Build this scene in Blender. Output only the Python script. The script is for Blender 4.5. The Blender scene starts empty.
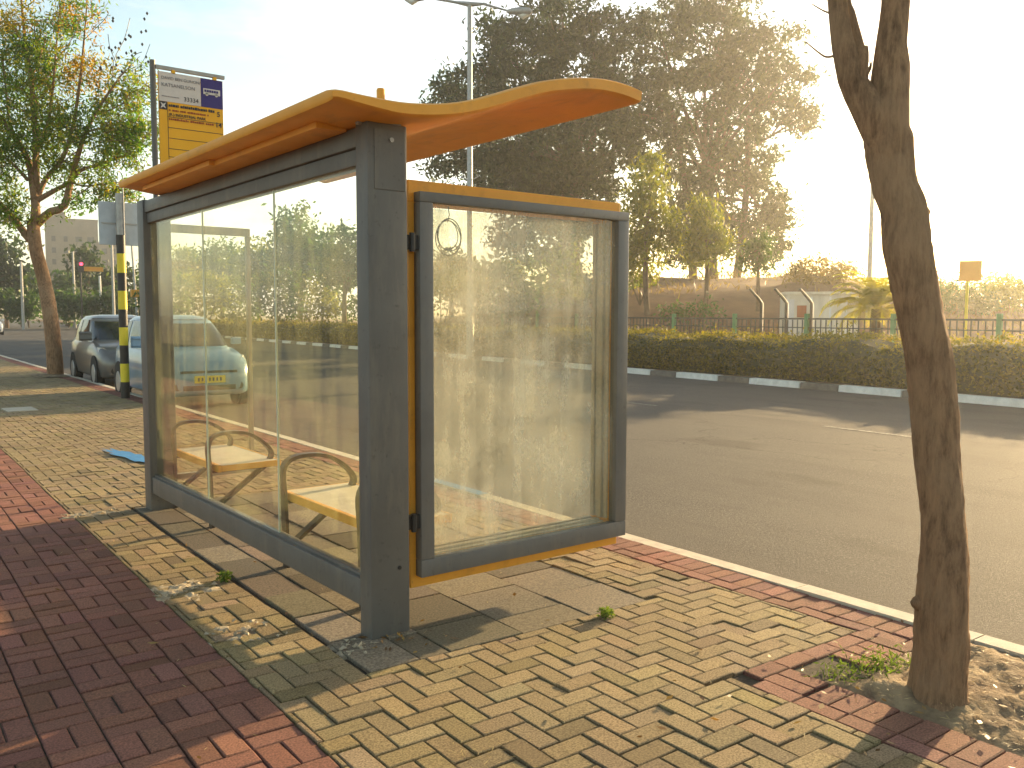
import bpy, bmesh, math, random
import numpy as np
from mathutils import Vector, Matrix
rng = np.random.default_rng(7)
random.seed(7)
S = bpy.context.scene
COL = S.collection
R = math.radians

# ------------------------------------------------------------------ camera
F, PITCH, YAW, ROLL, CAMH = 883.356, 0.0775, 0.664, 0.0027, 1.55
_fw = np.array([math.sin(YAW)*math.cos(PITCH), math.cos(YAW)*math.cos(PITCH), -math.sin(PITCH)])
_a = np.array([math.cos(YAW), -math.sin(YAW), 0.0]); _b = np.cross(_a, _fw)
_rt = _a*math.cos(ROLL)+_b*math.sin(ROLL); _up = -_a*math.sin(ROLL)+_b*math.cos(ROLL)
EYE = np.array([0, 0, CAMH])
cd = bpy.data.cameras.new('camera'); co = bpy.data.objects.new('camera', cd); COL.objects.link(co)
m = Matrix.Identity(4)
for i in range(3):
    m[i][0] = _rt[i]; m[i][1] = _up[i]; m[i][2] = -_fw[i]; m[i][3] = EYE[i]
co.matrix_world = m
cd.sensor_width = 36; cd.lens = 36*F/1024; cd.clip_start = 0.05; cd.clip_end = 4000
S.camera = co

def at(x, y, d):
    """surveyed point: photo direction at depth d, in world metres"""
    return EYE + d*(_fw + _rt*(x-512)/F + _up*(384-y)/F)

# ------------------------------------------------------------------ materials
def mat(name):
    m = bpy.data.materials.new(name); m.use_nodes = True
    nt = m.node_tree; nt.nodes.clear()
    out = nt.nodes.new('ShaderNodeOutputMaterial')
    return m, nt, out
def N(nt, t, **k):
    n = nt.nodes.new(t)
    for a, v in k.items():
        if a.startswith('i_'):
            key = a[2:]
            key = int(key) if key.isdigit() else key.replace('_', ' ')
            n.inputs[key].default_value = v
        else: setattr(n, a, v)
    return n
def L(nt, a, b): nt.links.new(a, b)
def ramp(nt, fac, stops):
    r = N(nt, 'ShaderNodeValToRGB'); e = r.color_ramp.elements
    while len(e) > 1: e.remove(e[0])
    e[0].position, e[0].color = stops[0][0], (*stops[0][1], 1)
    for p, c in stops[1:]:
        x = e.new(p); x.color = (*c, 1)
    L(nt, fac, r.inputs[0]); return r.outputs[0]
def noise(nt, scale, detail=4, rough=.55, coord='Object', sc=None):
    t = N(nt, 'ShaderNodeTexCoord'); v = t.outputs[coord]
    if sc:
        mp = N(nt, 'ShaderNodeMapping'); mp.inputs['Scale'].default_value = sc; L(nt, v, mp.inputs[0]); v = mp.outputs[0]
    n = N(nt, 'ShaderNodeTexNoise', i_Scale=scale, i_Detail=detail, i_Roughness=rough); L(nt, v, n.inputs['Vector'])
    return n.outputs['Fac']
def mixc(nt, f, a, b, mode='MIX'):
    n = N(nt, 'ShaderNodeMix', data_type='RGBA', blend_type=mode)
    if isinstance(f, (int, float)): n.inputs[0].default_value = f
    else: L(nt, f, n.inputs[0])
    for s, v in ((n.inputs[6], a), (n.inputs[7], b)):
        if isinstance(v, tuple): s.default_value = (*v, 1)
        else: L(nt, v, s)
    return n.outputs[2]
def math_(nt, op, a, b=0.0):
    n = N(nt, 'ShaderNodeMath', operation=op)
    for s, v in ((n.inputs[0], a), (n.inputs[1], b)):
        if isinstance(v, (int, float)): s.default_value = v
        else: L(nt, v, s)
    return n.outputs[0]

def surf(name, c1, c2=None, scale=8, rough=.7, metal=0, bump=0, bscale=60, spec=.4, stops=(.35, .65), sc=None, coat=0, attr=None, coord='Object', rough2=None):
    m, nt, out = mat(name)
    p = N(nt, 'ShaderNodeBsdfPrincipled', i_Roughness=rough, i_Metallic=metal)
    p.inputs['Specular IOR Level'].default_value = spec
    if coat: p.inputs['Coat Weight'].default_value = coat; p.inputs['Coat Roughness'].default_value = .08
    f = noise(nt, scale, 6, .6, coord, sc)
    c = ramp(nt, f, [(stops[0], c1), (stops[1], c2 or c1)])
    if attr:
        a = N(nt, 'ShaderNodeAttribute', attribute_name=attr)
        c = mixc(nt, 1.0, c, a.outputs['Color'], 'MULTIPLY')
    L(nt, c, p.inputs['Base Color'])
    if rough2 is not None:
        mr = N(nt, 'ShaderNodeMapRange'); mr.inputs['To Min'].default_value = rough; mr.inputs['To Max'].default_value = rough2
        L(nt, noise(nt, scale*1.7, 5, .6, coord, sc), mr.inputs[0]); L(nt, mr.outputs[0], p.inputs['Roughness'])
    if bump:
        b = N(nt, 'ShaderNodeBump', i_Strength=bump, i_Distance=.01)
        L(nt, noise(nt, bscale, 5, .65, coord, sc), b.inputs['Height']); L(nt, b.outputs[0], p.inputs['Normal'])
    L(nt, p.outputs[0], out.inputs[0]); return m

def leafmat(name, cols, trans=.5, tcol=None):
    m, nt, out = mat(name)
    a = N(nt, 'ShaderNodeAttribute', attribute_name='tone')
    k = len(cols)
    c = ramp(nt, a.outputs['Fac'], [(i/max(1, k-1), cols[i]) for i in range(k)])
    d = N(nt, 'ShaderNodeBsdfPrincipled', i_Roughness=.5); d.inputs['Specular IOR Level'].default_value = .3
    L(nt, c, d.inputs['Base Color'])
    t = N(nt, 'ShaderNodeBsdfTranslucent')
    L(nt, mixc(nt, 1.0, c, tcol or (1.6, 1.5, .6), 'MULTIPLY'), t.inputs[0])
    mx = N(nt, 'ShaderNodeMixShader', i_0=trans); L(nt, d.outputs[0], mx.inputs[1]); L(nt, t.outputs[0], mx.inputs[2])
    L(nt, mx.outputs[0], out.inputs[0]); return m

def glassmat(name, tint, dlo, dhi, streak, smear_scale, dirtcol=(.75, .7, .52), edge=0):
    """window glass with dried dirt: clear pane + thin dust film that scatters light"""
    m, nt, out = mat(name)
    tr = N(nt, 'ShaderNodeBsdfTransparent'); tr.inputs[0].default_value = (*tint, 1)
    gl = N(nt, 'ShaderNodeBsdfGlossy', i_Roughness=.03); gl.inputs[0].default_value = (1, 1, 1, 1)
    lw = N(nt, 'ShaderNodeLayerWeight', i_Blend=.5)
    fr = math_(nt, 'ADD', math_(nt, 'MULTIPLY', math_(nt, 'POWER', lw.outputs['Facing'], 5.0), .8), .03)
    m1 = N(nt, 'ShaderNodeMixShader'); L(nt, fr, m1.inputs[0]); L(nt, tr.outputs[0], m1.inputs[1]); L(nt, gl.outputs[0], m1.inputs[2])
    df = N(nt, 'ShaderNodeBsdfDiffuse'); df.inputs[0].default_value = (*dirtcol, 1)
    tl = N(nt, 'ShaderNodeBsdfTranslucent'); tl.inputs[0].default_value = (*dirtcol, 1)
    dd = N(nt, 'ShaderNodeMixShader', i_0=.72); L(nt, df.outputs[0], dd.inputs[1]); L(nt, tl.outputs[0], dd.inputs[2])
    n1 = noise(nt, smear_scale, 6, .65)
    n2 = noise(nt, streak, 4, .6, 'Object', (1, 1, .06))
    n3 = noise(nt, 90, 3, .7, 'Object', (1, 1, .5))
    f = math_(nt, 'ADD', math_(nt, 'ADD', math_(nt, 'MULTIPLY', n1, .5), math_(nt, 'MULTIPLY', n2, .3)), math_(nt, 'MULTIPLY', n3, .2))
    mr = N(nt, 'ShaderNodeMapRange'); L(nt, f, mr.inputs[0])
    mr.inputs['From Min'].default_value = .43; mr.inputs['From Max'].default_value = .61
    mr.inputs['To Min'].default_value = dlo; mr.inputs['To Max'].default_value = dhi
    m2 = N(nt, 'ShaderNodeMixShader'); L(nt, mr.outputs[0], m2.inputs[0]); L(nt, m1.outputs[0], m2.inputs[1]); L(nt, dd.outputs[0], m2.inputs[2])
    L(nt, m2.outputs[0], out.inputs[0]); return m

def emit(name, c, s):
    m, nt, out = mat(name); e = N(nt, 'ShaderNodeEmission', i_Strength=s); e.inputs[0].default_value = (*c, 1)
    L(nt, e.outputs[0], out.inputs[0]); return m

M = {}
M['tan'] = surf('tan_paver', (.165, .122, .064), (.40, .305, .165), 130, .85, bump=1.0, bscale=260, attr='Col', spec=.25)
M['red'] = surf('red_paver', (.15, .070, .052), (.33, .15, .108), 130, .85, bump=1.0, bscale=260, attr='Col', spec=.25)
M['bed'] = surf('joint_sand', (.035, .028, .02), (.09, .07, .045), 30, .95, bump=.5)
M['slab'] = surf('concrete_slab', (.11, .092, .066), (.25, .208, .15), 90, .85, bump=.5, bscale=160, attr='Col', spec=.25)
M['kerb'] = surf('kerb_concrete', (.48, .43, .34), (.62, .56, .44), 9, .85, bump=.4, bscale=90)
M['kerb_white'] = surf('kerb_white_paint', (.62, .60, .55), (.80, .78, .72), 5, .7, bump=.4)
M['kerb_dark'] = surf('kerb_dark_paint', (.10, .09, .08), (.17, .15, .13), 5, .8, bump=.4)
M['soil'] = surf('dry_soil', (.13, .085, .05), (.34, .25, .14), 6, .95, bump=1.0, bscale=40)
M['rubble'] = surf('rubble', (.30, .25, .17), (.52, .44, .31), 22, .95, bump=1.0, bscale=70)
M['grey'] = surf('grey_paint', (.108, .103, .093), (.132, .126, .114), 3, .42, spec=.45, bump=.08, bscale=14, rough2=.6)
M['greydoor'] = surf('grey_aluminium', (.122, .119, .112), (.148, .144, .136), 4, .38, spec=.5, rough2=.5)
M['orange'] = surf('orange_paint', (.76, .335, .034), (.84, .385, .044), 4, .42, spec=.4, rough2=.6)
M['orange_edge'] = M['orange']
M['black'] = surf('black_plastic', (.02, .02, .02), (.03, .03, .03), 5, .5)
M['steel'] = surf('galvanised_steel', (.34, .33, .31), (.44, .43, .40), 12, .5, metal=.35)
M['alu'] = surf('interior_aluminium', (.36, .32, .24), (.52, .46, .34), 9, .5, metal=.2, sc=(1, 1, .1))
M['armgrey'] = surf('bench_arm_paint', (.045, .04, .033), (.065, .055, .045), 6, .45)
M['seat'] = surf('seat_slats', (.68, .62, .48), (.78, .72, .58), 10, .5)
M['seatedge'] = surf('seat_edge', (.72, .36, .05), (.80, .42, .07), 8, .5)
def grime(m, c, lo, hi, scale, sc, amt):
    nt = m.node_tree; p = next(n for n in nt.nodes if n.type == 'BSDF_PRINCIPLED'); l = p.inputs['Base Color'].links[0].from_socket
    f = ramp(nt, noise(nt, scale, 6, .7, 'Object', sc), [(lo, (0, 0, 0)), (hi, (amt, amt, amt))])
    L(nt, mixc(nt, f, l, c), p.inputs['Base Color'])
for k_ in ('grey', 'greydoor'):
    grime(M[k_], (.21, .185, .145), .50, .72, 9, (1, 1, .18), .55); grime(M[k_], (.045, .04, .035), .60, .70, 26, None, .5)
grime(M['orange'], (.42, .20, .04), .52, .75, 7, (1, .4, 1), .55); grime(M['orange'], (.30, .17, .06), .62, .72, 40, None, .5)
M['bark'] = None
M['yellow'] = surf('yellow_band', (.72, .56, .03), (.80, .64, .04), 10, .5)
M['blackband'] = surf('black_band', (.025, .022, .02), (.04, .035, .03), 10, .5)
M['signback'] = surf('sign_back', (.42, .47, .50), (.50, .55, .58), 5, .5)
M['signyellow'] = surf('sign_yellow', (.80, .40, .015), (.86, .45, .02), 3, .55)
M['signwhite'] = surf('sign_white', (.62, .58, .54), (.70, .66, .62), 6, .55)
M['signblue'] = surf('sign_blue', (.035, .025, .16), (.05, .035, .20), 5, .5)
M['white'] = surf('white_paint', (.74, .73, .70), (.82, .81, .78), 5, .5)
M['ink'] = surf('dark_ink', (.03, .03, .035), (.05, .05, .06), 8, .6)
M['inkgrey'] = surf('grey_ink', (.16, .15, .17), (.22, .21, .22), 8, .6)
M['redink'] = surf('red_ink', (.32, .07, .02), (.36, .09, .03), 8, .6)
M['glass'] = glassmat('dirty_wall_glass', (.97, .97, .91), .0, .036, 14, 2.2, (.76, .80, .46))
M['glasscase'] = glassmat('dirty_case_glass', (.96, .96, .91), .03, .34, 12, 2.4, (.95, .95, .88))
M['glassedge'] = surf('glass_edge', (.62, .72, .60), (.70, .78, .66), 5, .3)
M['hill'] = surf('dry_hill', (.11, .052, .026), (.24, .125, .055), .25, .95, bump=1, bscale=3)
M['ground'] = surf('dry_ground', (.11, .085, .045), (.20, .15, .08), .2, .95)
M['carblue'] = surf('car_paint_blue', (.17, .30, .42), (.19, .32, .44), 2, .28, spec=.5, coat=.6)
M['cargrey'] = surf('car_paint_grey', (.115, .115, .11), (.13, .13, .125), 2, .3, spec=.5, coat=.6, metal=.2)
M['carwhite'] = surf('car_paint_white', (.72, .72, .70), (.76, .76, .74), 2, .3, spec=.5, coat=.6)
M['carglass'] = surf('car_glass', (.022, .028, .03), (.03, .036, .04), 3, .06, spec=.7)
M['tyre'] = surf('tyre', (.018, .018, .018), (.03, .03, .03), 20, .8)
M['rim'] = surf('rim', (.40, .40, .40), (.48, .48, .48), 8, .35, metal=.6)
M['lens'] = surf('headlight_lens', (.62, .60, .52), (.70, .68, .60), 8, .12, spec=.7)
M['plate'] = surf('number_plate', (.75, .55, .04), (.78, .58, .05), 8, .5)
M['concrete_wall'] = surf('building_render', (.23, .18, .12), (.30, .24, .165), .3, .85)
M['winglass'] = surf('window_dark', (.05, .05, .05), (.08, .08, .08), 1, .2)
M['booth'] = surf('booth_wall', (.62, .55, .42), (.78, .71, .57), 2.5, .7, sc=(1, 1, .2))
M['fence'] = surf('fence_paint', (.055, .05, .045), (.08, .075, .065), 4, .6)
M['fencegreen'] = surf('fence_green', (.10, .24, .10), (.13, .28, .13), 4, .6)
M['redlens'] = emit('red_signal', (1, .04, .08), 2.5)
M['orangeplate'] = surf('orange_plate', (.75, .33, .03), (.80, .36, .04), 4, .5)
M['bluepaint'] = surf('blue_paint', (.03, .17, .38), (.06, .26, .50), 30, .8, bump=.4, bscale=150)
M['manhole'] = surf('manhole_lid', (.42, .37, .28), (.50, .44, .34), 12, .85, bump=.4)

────

Pictures are excluded: retype only the lines from the beginning of the listing above through the line with "return EYE +", both included.

Build this scene in Blender. Output only the Python script. The script is for Blender 4.5. The Blender scene starts empty.
import bpy, bmesh, math, random
import numpy as np
from mathutils import Vector, Matrix
rng = np.random.default_rng(7)
random.seed(7)
S = bpy.context.scene
COL = S.collection
R = math.radians

# ------------------------------------------------------------------ camera
F, PITCH, YAW, ROLL, CAMH = 883.356, 0.0775, 0.664, 0.0027, 1.55
_fw = np.array([math.sin(YAW)*math.cos(PITCH), math.cos(YAW)*math.cos(PITCH), -math.sin(PITCH)])
_a = np.array([math.cos(YAW), -math.sin(YAW), 0.0]); _b = np.cross(_a, _fw)
_rt = _a*math.cos(ROLL)+_b*math.sin(ROLL); _up = -_a*math.sin(ROLL)+_b*math.cos(ROLL)
EYE = np.array([0, 0, CAMH])
cd = bpy.data.cameras.new('camera'); co = bpy.data.objects.new('camera', cd); COL.objects.link(co)
m = Matrix.Identity(4)
for i in range(3):
    m[i][0] = _rt[i]; m[i][1] = _up[i]; m[i][2] = -_fw[i]; m[i][3] = EYE[i]
co.matrix_world = m
cd.sensor_width = 36; cd.lens = 36*F/1024; cd.clip_start = 0.05; cd.clip_end = 4000
S.camera = co

def at(x, y, d):
    """surveyed point: photo direction at depth d, in world metres"""
    return EYE + d*(_fw + _rt*(x-512)/F + _up*(384-y)/F)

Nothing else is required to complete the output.